In 1967, the concept of learned helplessness was discovered accidentally by psychologists Martin Seligman and Steven F. Maier at the University of Pennsylvania, as an extension of their research into depression. Seligman and Maier discovered this phenomenon during an experiment with dogs. In the experiment three groups of dogs were placed in harnesses. Group 1 dogs were simply put in the harnesses for a period of time and later released. Groups 2 and 3 consisted of “yoked pairs.” A dog in Group 2 would be intentionally subjected to pain by being given electric shocks, which the dog could end by pressing a lever.
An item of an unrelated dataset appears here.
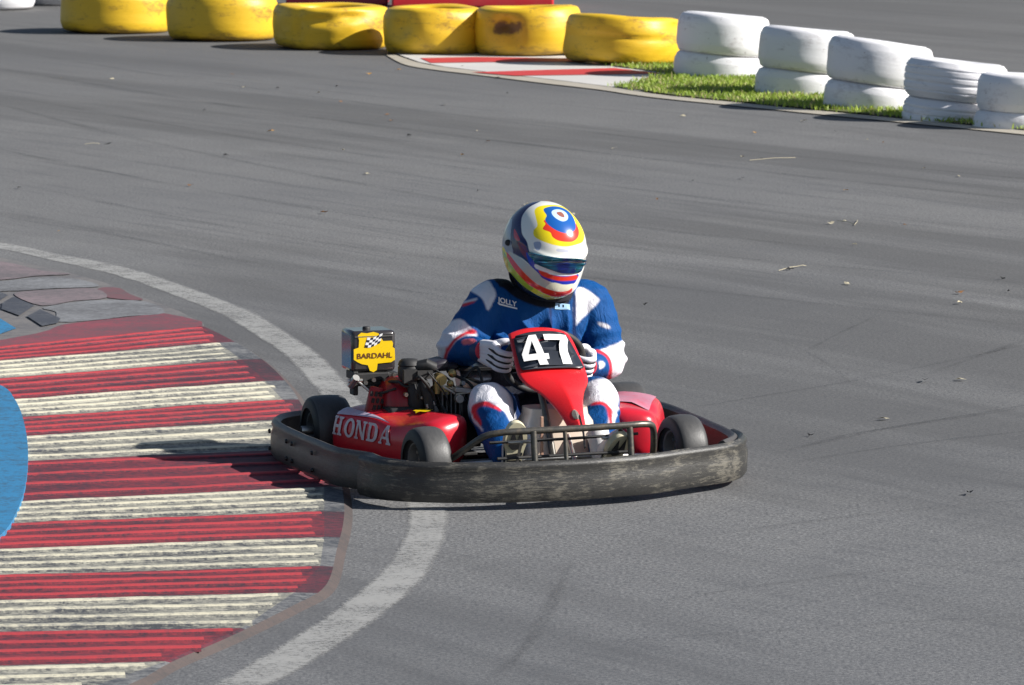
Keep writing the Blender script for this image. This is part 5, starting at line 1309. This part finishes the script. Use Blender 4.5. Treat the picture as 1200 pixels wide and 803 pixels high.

A Group 3 dog was wired in series with a Group 2 dog, receiving shocks of identical intensity and duration, but his lever did not stop the electric shocks (remember PETA wasn’t founded until the early 1980’s). To a dog in Group 3, it seemed that the shock ended at random, because it was his paired dog in Group 2 that was causing it to stop. For Group 3 dogs, the shock was apparently “inescapable.” Group 1 and Group 2 dogs quickly recovered from the experience, but Group 3 dogs learned to be helpless.

The significance of Seligman and Maier’s experience was that until then B.F. Skinner (1904 – 1990) had been the leading authority on behavior. Core to Skinner’s theory of “behaviorism” is the assumption that human and animal behaviors are determined by learning and reinforcement. We’ve all heard this before. Whatever the conditioning, people acquire new skills based on whether their actions prove to have a positive outcome (e.g., if by pressing a button, a rat receives food), that is the person is more likely to continue to repeat this behavior. We’ve also heard that if the outcome of the person’s conditioning is negative (e.g., if by pressing a button, the rat receives a shock), the person is less likely to repeat the behavior. That’s the popular belief.

However, Seligman’s experiment discovered that in fact a person is “more” likely to repeat the behavior if the conditioning is negative. This flew in the face of Skinner’s predictions.

In many large corporations threats (the equivalent of electric shocks) are made to all employees including “the best of the best” every day. In dysfunctional organizations rarely a day goes by that someone is not threatened with termination if they don’t perform to the arbitrary standards set by management. The whole cottage industry of the performance review process is built around this negative feedback type of behavior modification theory.

Where the typical performance review process goes bad (sort of ironically) is that many times what an employee is told during his/her performance does come as a “shock.” Thus the reason many employees experience “learned helplessness” is because management has shocked them whether they perform as directed or not. There is no escaping the shocks. Shocks are random and without relationship to behavior.

Based on Skinner and Seligman’s research, here’s the take away for those administering the performance review process: people acquire new skills based on whether their actions prove to have a positive outcome and they are more likely to repeat the (bad) behavior if the conditioning is negative. In today’s typical workplace the performance review process works under the wrong assumption–it works on the expectation that the employee will “change” if they are given negative conditioning, i.e., pointing out the employee’s shortfalls. Seligman would tell us differently. Ironically, the performance review process used universally in today’s business environment is exactly why performance doesn’t increase.

I’ve been saying this for years–the performance review must be one that is based on reinforcing the employee’s strengths and not merely highlighting his or her shortfalls. People acquire new skills based on whether their actions prove to have a positive outcome, thus the performance review must highlight the behavior that management wants to perpetuate and “ignore” the behavior they don’t want.

Organizations continue to administer the same performance review system year after year despite proof that these systems do little to increase performance. In fact as we’ve just learned a review system that attempts to shock an employee into changing their behavior actually produces the exact opposite of the intended result. Employees realize quickly that they can’t stop the shocks no matter what lever they pull, or hoop they jump through.